Sorry for the late response. I thought I'd take some time to collect my thoughts, because I wasn't sure what to say at first. I'm still not, but I appreciate the time everyone took to respond and thought it would be polite to at least update. Either way, I've decided to do a little more reading and see what opens up.
@Patrick Ossoski said
"Maybe. What I'd like to point out about this is that's common enough for people to be pretty sure that they're not afraid of death, yet when faced with it they find out they are. (I'm talking from experience.) This is similar to people who first try out meditation and think they have a pretty calm and ordered mind, but if they persist they find out that they had just not peeled enough layers yet; when they do, they discover that noisy, chaotic mind they were expected to have, just like everyone else has at first.

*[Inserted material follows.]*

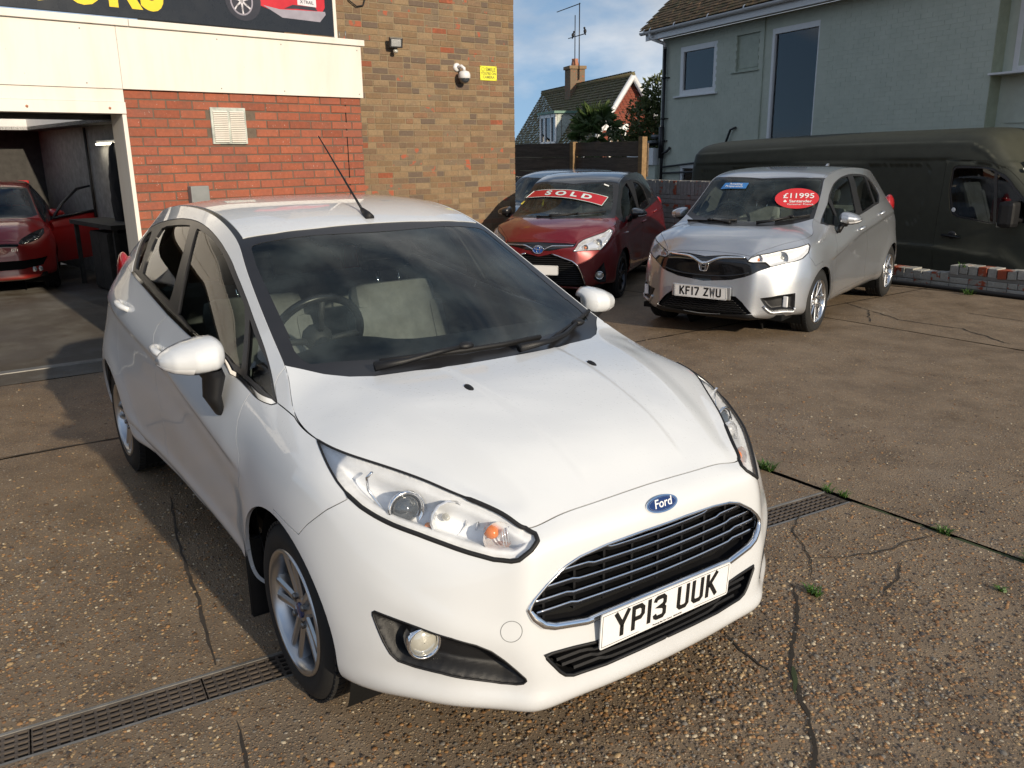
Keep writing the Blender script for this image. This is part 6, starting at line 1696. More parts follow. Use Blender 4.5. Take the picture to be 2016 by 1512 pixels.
def build_blue_car():
    """only the side glass and flank of this one show between the brick corner and the red car"""
    root = empty('blue_hatchback', (-8.75, 6.55, -.12), radians(-66), 'pale blue car glimpsed between the brick corner and the red car', 'car')
    P, Q = make_shell(Y_P, Y_Q, y_disp, bonnet_disp); O = dict(Y_O)
    H = Hatch(root, P, Q, O, dict(body=M['blue_paint']), res=(140, 44, 80, 28))
    H.skin(); H.under(-3.0, .6, .70, .2, ((0, .30), (-2.51, .30)), .60, .335)
    V, N, T = mirror_join([compact(*H.tri('grille')), compact(*H.tri('lowgr'))]); panel('front_grille', V, N, T, M['black_gloss'], root, off=-.01, gap=0, rim=0)
    for sd in (-1, 1):
        lamp_group(H, P, O, sd, root); V, N, T = compact(*H.tri('fogrec')); V = V if sd < 0 else V * FL
        mesh_obj('fog_lamp_recess', V, T if sd < 0 else T[:, ::-1], M['black_plastic'], root, True)
        mirror_unit(root, M['blue_paint'], sd, (-.44, sd * .91, 1.02), (-.46, sd * .80, .95))
        for x in (0, -2.51): wheel(root, (x, sd * .73, .305), sd, .305, .205, .19, 5, 'star')
    cabin(root, -.38, .93, .66)
    return root
BLUE = build_blue_car()
# ---------------------------------------------------------------- yard
def gz(x): return -.028 * np.maximum(0, -np.asarray(x, float) - 2.6) * (np.asarray(x) > -5.9) + (-.0924) * (np.asarray(x) <= -5.9)
def gzf(x, y=0): return float(gz(x)) if y < 9.0 else -.75
ground = empty('ground'); ground['kind'] = 'structure'
def sheet(name, x0, x1, y0, y1, mat, dz=0.0, n=(24, 12), parent=None, edge=0.0, far=False):
    xs = np.linspace(x0, x1, n[0] + 1); ys = np.linspace(y0, y1, n[1] + 1); V = []; F = []
    for i, x in enumerate(xs):
        for j, y in enumerate(ys):
            ex = edge * nrng.normal() if edge and (i in (0, n[0]) or j in (0, n[1])) else 0
            ey = edge * nrng.normal() if edge and (i in (0, n[0]) or j in (0, n[1])) else 0
            V.append((x + (ex if i in (0, n[0]) else 0), y + (ey if j in (0, n[1]) else 0), float(gz(x)) + dz))
    for i in range(n[0]):
        for j in range(n[1]): k = i * (n[1] + 1) + j; F.append((k, k + n[1] + 1, k + n[1] + 2, k + 1))
    return mesh_obj(name, V, F, mat, parent, True)
# soil under everything, reaching the horizon
V = [(-900, -900, -.95), (900, -900, -.95), (900, 900, -.95), (-900, 900, -.95)]
mesh_obj('soil_bed', V, [(0, 1, 2, 3)], M['soil'], ground)
sheet('joint_bed', -14, 9, -9, 8.75, M['soil'], -.022, (60, 4), ground)
xj = [(-5.30, -3.175), (-3.150, -.62), (.22, 9)]; J = .012
def slab(x0, x1, y0, y1, nm='slab', mat='yard', e=.003): sheet(nm, x0, x1, y0, y1, M[mat], 0, (max(6, int((x1 - x0) / .12)), max(6, int((y1 - y0) / .12))), ground, e)
for (x0, x1) in xj:
    slab(x0, x1, -9, 1.930)
for (x0, x1) in ((-5.30, -3.175), (-3.150, 9)): slab(x0, x1, 1.965, 5.90); slab(x0, x1, 5.925, 8.70)
slab(-14, -5.315, 1.965, 5.90); slab(-14, -5.315, 5.925, 8.70); slab(-8.2, -5.315, 1.0, 1.95)
slab(-14, -5.325, -9, .96, 'apron_slab', 'apron', .002)
# channel drain across the yard
def grating(y0, y1, x0, rot=0.0):
    """cast grating: 5 x n slots"""
    o = empty_part('grate', None); L = y1 - y0; W_ = .135; n = max(3, int(round(L / .036))); px_ = W_ / 5; py = L / n
    mb = MB(); zt = -.002
    for i in range(6): xx = -W_ / 2 + i * px_; mb.box(xx - .0045, xx + .0045, 0, L, zt - .018, zt)
    for j in range(n + 1): yy = j * py; mb.box(-W_ / 2, W_ / 2, yy - .0045, yy + .0045, zt - .019, zt - .0012)
    return mb
drain = empty('channel_drain', (-.205, -4.0, 0), 0, 'cast iron channel drain grating running under the white car', 'drain')
A0, A1 = Vector((-.262, -1.65)), Vector((.085, 1.93)); dv = (A1 - A0).normalized(); ang = atan2(dv.y, dv.x) - pi / 2
drain.location = (A0.x - dv.x * 2.4, A0.y - dv.y * 2.4, 0); drain.rotation_euler = (0, 0, ang)
Ld = (A1 - A0).length + 2.4; gm = None; y = 0.0; seg = .497; shared = None
while y < Ld - .02:
    L = min(seg, Ld - y)
    if L == seg:
        if shared is None: shared = grating(0, seg - .004, 0).build('grate', M['cast_iron'], drain); ob = shared
        else: ob = link(bpy.data.objects.new('grate', shared.data), drain)
    else: ob = grating(0, L, 0).build('grate', M['cast_iron'], drain)
    ob.location = (0, y, 0); y += seg
mb = MB(); mb.box(-.082, -.070, 0, Ld, -.03, .001); mb.box(.070, .082, 0, Ld, -.03, .001); mb.build('drain_edging', M['galvanised'], drain)
mb = MB(); mb.box(-.07, .07, 0, Ld, -.019, -.0185); mb.build('drain_channel', M['dark_void'], drain)
# fill strips of concrete either side of the drain where the slabs stop
def quadstrip(name, pts, mat, z, parent):
    V = [(x, y, z + float(gz(x))) for x, y in pts]; return mesh_obj(name, V, [tuple(range(len(pts)))], mat, parent)
def dx(y, off):  # drain edge x at y
    t_ = (y - A0.y) / (A1.y - A0.y); return A0.x + (A1.x - A0.x) * t_ + off
for off, lim, sg in ((-.082, -.312, -1), (.082, None, 1)):
    ys = np.linspace(-9, 1.93, 40); V = []; F = []
    for yy in ys:
        e = dx(max(yy, -4.1), off); b = -.625 if sg < 0 else .225
        if sg < 0: V += [(min(b, e - .02), yy, .0), (e, yy, .0)]
        else: V += [(e, yy, .0), (max(b, e + .02), yy, .0)]
    for i in range(39): F.append((2 * i, 2 * i + 1, 2 * i + 3, 2 * i + 2))
    mesh_obj('slab_edge', [(a, b, c + .001) for a, b, c in V], F, M['yard'], ground)
# cracks, tar-filled joints and moss as narrow sunk fillings
def ragged(name, pts, w, mat, parent, z=.0035, jit=.006, step=.03, wj=.4):
    P_ = [Vector((a, b)) for a, b in pts]; L = []; R_ = []; q = []
    for a, b in zip(P_[:-1], P_[1:]):
        k = max(1, int((b - a).length / step))
        for i in range(k): q.append(a + (b - a) * i / k)
    q.append(P_[-1]); n = len(q); V = []; F = []; wob = 0
    for i in range(n):
        d = (q[min(i + 1, n - 1)] - q[max(0, i - 1)]).normalized(); nn = Vector((-d.y, d.x)); wob = wob * .7 + nrng.normal() * jit
        taper = min(1, (i + .3) / 4, (n - i) / 4); ww = w * taper * (1 + wj * nrng.uniform(-1, 1)) / 2; c = q[i] + nn * wob
        for s_ in (1, -1): v = c + nn * ww * s_; V.append((v.x, v.y, float(gz(v.x)) + z))
    for i in range(n - 1): F.append((2 * i, 2 * i + 1, 2 * i + 3, 2 * i + 2))
    return mesh_obj(name, V, F, mat, parent)
# (positions measured on the yard)
ragged('crack', [(1.35, .06), (1.13, .28), (.98, .42), (.87, .52), (.74, .72), (.62, .90), (.50, 1.02)], .012, M['soil'], ground)
ragged('crack', [(.90, .50), (.78, .47), (.66, .50), (.52, .55)], .007, M['soil'], ground)
ragged('crack', [(.955, .44), (.91, .49), (.85, .55)], .030, M['moss'], ground, .0045)
ragged('crack', [(.40, 1.25), (.50, 1.40), (.57, 1.62), (.60, 1.90)], .006, M['soil'], ground)
ragged('crack', [(.52, 1.08), (.42, 1.25), (.20, 1.42), (.10, 1.62)], .006, M['soil'], ground)
ragged('crack', [(.66, 1.55), (.72, 1.40), (.78, 1.22)], .009, M['soil'], ground)
ragged('joint_filler', [(-1.95, -.745), (-1.4, -.85), (-.9, -.92), (-.31, -1.0)], .012, M['yard_dark'], ground, .003, .0025, .05)
ragged('joint_filler', [(.02, -1.04), (.35, -1.10), (.7, -1.16), (1.1, -1.22)], .012, M['yard_dark'], ground, .003, .0025, .05)
ragged('joint_filler', [(-3.19, -1.45), (-3.165, -1.0), (-3.13, -.6), (-3.12, .2)], .020, M['yard_dark'], ground, .003, .0025, .05)
ragged('joint_moss', [(.15, 1.948), (.5, 1.946), (.9, 1.948), (1.6, 1.95)], .032, M['moss'], ground, -.006, .004)
ragged('crack', [(-1.0, 6.05), (-1.6, 6.4), (-2.2, 6.35), (-2.7, 6.6)], .014, M['soil'], ground)
ragged('crack', [(-2.3, 6.0), (-2.7, 6.6), (-3.2, 6.9)], .012, M['soil'], ground)
ragged('crack', [(-.4, 6.9), (-1.2, 7.2), (-2.0, 7.25)], .012, M['soil'], ground)
# steel threshold strip of the garage door
mb = MB(); mb.box(-5.90, -5.80, -5, .10, -.0924, -.082); mb.build('threshold_strip', M['galvanised'], ground)

# loose shingle bedded in the surface: one uncountable mass
def shingle(n, box, smin, smax, seed, dens=None):
    r = np.random.default_rng(seed); x = r.uniform(box[0], box[1], n); y = r.uniform(box[2], box[3], n)
    keep = np.ones(n, bool)
    dxx = A0.x + (A1.x - A0.x) * (y - A0.y) / (A1.y - A0.y); keep &= np.abs(x - dxx) > .095
    keep &= np.abs(y - 1.948) > .025
    # patchy: washed areas hold more stones
    pat = np.sin(x * 2.1 + 1.3 * np.sin(y * 1.7)) + np.sin(y * 2.9 - x * .8) * .7 + r.normal(0, .7, n); keep &= pat > -.55
    dc = np.hypot(x - 2.3, y + 1.6); keep &= r.uniform(size=n) < np.exp(-np.maximum(0, dc - 2.6) / 1.15)
    x, y = x[keep], y[keep]; n = len(x)
    s = r.uniform(smin, smax, n) * np.where(r.uniform(size=n) < .12, 1.5, 1); asp = r.uniform(.55, .95, n); a = r.uniform(0, pi, n); hh = s * r.uniform(.22, .45, n)
    k = 6; t = np.arange(k) * 2 * pi / k; V = np.zeros((n, 2 * k + 1, 3))
    for ring, (rr, zz) in enumerate(((1.0, -.15), (.68, .75))):
        jit = 1 + r.uniform(-.18, .18, (n, k))
        ex = np.cos(t)[None] * rr * jit * s[:, None]; ey = np.sin(t)[None] * rr * jit * (s * asp)[:, None]
        V[:, ring * k:(ring + 1) * k, 0] = x[:, None] + ex * np.cos(a)[:, None] - ey * np.sin(a)[:, None]
        V[:, ring * k:(ring + 1) * k, 1] = y[:, None] + ex * np.sin(a)[:, None] + ey * np.cos(a)[:, None]
        V[:, ring * k:(ring + 1) * k, 2] = hh[:, None] * zz
    V[:, 2 * k] = np.stack([x, y, hh], 1); V[:, :, 2] += gz(x)[:, None] + .001
    T = []
    for i in range(k):
        j = (i + 1) % k; T += [(i, j, k + j), (i, k + j, k + i), (k + i, k + j, 2 * k)]
    T = np.array(T)[None] + (np.arange(n) * (2 * k + 1))[:, None, None]
    return V.reshape(-1, 3), T.reshape(-1, 3)
parts_ = [shingle(330000, (-5.5, 2.2, -4.2, 5.5), .0035, .0085, 1)]
Vs = []; Ts = []; b_ = 0
for V, T in parts_: Vs.append(V); Ts.append(T + b_); b_ += len(V)
sh = tri_mesh('shingle', np.concatenate(Vs), np.concatenate(Ts), M['pebbles'], None, False)
tag(sh, 'small brown and cream stones bedded in the concrete yard', 'shingle', kind='stuff')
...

Secondly, even if you are genuinely and wholly unafraid of death (leaving aside the fact that word can mean so many things), that being an "advanced" aspect doesn't mean every aspect of you is as advanced. Everybody has their own tendencies, things they are naturally better at than others, things they're underdeveloped at compared to others. You get the idea."
I've never been in a near-death situation, but I see many people who talk about being afraid of the day they die or afraid of growing old.I'm sure I'd react in some way if I were on my deathbed or staring down the barrel of a gun, though. I understand it logically but not emotionally from where I'm standing.
Still, I don't know how to use advice or markers that have been designed for people who are dissimilar in their approaches and preferences... especially because I can't just skip ahead entirely. I can forge my own way, but I'm not sure if I'm building problems or progress for myself. I can effectively teach myself something like a new language, which I don't think is the same.
@Sardonyx said
"Well, I was never interested in magic. I was interested in mysticism. It just happens to be the same reality, and I found that I eventually needed the rituals to keep all my own stuff together.
Personally, I see you standing on the Threshold of the Mysteries, asking all the usual questions, and that's normal.
The thing is, the unpredictable element isn't the stuff, it's you.
You'll never arrive at enough knowledge where it won't require daring.
But it has to be up to you because there is definitely danger and trial.
That's why there's no persuasion coming your way."
I can't even explain how true this is.
It's not the thought of trials that makes me uncomfortable, it's the danger. And it's not necessarily conventional ideas of danger, it's the idea of what might come from that danger: irreversible damage, harm to the ones I love, loss of self.
I knew someone who hurt himself quite badly with his work, and maybe that's where part of my fear comes from. The rest of it... couldn't tell you if I wanted to.
Not necessarily looking for persuasion, but outside experiences and opinions. Sometimes I start to think in circles.
@Gnosomai Emauton said
"The real question you have to ask yourself is: Are you the sort of person who will be lead down a path without your consent or are you the sort of person who can lead yourself through the swamp to discover the pearl?"
I'm the kind of person who might tear off into the swamp for very little reason and get eaten by a carnivorous plant because I was too curious not to poke it with a stick.